Start of SUPPLIED INFORMATION
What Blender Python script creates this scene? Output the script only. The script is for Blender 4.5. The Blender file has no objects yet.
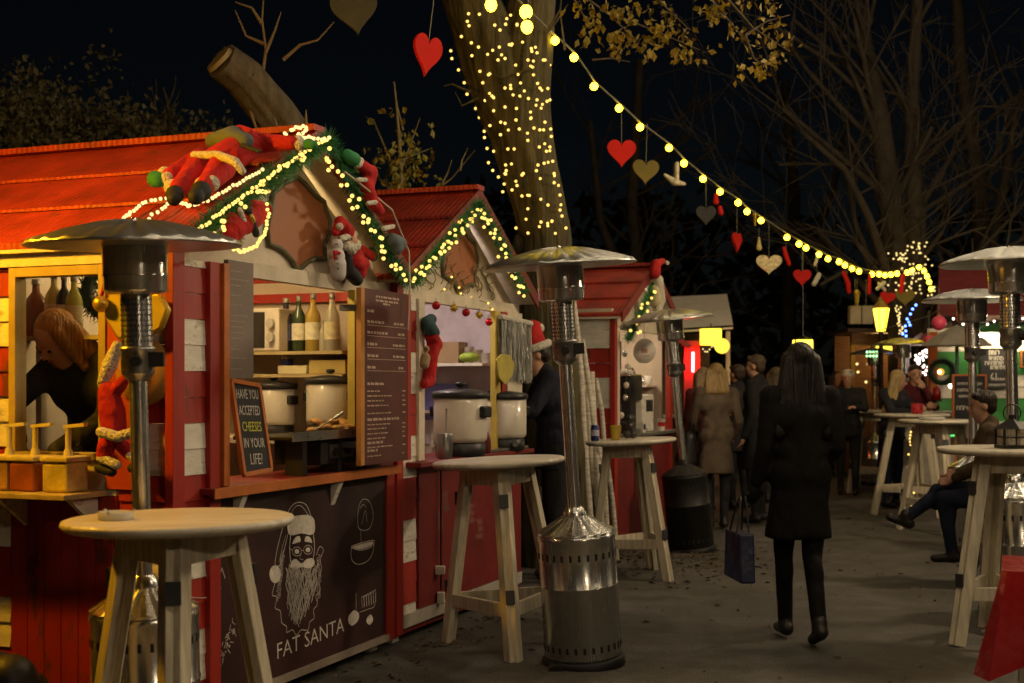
import bpy, bmesh, math, random
from mathutils import Vector, Matrix
random.seed(7)
V = Vector
R = math.radians
SC = bpy.context.scene
COL = SC.collection
CAMZ, CX, CY = 1.47, 512.0, 385.0
K = 1.45; FOC = 900.0 * K      # depths are written for a 900 px focal length and stretched by K

# ------------------------------------------------------------------ coordinates measured on the photo
def at(px, py, D):
    D = D * K
    return V(((px - CX) / FOC * D, D, CAMZ + (CY - py) / FOC * D))
def ray(px, py):
    return V(((px - CX) / FOC, 1.0, (CY - py) / FOC))
def hit(px, py, P, N):
    d = ray(px, py); o = V((0, 0, CAMZ))
    return o + d * ((V(P) - o).dot(N) / d.dot(N))
def gx(px, D):
    return V(((px - CX) / 900.0 * D, D * K, 0))

# ------------------------------------------------------------------ materials
MATS = {}
def pm(name, c, r=.6, m=0.0, var=.22, sc=5.0, bump=.0, bsc=60.0, st=(1, 1, 1), spec=.4, wear=None, coat=0, bd=.01, rv=True):
    if name in MATS: return MATS[name]
    k = bpy.data.materials.new(name); k.use_nodes = True
    nt = k.node_tree; nd = nt.nodes; ln = nt.links
    b = nd['Principled BSDF']
    b.inputs['Roughness'].default_value = r; b.inputs['Metallic'].default_value = m
    b.inputs['Specular IOR Level'].default_value = spec
    b.inputs['Coat Weight'].default_value = coat
    tc = nd.new('ShaderNodeTexCoord'); mp = nd.new('ShaderNodeMapping'); mp.inputs['Scale'].default_value = st
    ln.new(tc.outputs['Object'], mp.inputs['Vector'])
    n1 = nd.new('ShaderNodeTexNoise'); n1.inputs['Scale'].default_value = sc; n1.inputs['Detail'].default_value = 6; n1.inputs['Roughness'].default_value = .65
    ln.new(mp.outputs[0], n1.inputs['Vector'])
    rp = nd.new('ShaderNodeValToRGB'); e = rp.color_ramp.elements
    e[0].position = .3; e[1].position = .72
    e[0].color = tuple(max(0, x * (1 - var)) for x in c) + (1,)
    e[1].color = tuple(min(1, x * (1 + var)) for x in c) + (1,)
    ln.new(n1.outputs['Fac'], rp.inputs['Fac'])
    ln.new(rp.outputs[0], b.inputs['Base Color'])
    if wear:                        # chips and streaks of grime with their own shape
        nw = nd.new('ShaderNodeTexNoise'); nw.inputs['Scale'].default_value = wear[1]; nw.inputs['Detail'].default_value = 8; nw.inputs['Roughness'].default_value = .75; ln.new(mp.outputs[0], nw.inputs['Vector'])
        rw = nd.new('ShaderNodeValToRGB'); rw.color_ramp.elements[0].position = wear[2]; rw.color_ramp.elements[1].position = wear[2] + .07; rw.color_ramp.elements[0].color = (0, 0, 0, 1)
        ln.new(nw.outputs['Fac'], rw.inputs['Fac']); mw = nd.new('ShaderNodeMix'); mw.data_type = 'RGBA'; mw.inputs[7].default_value = tuple(wear[0]) + (1,)
        ml = nd.new('ShaderNodeMath'); ml.operation = 'MULTIPLY'; ml.inputs[1].default_value = wear[3]; ln.new(rw.outputs[0], ml.inputs[0]); ln.new(ml.outputs[0], mw.inputs[0])
        ln.new(rp.outputs[0], mw.inputs[6]); ln.new(mw.outputs[2], b.inputs['Base Color'])
    rr = nd.new('ShaderNodeMapRange'); rr.inputs['To Min'].default_value = max(.03, r - .12); rr.inputs['To Max'].default_value = min(1, r + .15)
    n3 = nd.new('ShaderNodeTexNoise'); n3.inputs['Scale'].default_value = sc * 2.3; n3.inputs['Detail'].default_value = 4
    ln.new(mp.outputs[0], n3.inputs['Vector']); ln.new(n3.outputs['Fac'], rr.inputs['Value'])
    if rv: ln.new(rr.outputs[0], b.inputs['Roughness'])
    if bump:
        n2 = nd.new('ShaderNodeTexNoise'); n2.inputs['Scale'].default_value = bsc; n2.inputs['Detail'].default_value = 3
        ln.new(mp.outputs[0], n2.inputs['Vector'])
        bp = nd.new('ShaderNodeBump'); bp.inputs['Strength'].default_value = bump; bp.inputs['Distance'].default_value = bd
        ln.new(n2.outputs['Fac'], bp.inputs['Height']); ln.new(bp.outputs[0], b.inputs['Normal'])
    MATS[name] = k
    return k
def em(name, c, s, sample=True):
    if name in MATS: return MATS[name]
    k = bpy.data.materials.new(name); k.use_nodes = True
    nt = k.node_tree; nt.nodes.remove(nt.nodes['Principled BSDF'])
    e = nt.nodes.new('ShaderNodeEmission'); e.inputs['Color'].default_value = tuple(c) + (1,); e.inputs['Strength'].default_value = s
    nt.links.new(e.outputs[0], nt.nodes['Material Output'].inputs['Surface'])
    k.cycles.emission_sampling = 'FRONT' if sample else 'NONE'
    MATS[name] = k
    return k
def glassm(name, c, rough=.05, tr=.85):
    """thin pane / bottle glass: mostly clear, reflecting at the surface"""
    if name in MATS: return MATS[name]
    k = bpy.data.materials.new(name); k.use_nodes = True
    nt = k.node_tree; nd = nt.nodes; b = nd['Principled BSDF']
    b.inputs['Base Color'].default_value = tuple(c) + (1,); b.inputs['Roughness'].default_value = rough
    t = nd.new('ShaderNodeBsdfTransparent'); t.inputs['Color'].default_value = tuple(c) + (1,)
    mx = nd.new('ShaderNodeMixShader'); mx.inputs[0].default_value = tr
    nt.links.new(b.outputs[0], mx.inputs[1]); nt.links.new(t.outputs[0], mx.inputs[2])
    nt.links.new(mx.outputs[0], nd['Material Output'].inputs['Surface'])
    MATS[name] = k
    return k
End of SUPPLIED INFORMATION
## BRIEF:
Without any pictures, reproduce the lines from the first one in the material through the line that has "return V(((px - CX) / 900.0", exactly as they appear.

## ANSWER BELOW:
What Blender Python script creates this scene? Output the script only. The script is for Blender 4.5. The Blender file has no objects yet.
import bpy, bmesh, math, random
from mathutils import Vector, Matrix
random.seed(7)
V = Vector
R = math.radians
SC = bpy.context.scene
COL = SC.collection
CAMZ, CX, CY = 1.47, 512.0, 385.0
K = 1.45; FOC = 900.0 * K      # depths are written for a 900 px focal length and stretched by K

# ------------------------------------------------------------------ coordinates measured on the photo
def at(px, py, D):
    D = D * K
    return V(((px - CX) / FOC * D, D, CAMZ + (CY - py) / FOC * D))
def ray(px, py):
    return V(((px - CX) / FOC, 1.0, (CY - py) / FOC))
def hit(px, py, P, N):
    d = ray(px, py); o = V((0, 0, CAMZ))
    return o + d * ((V(P) - o).dot(N) / d.dot(N))
def gx(px, D):
    return V(((px - CX) / 900.0 * D, D * K, 0))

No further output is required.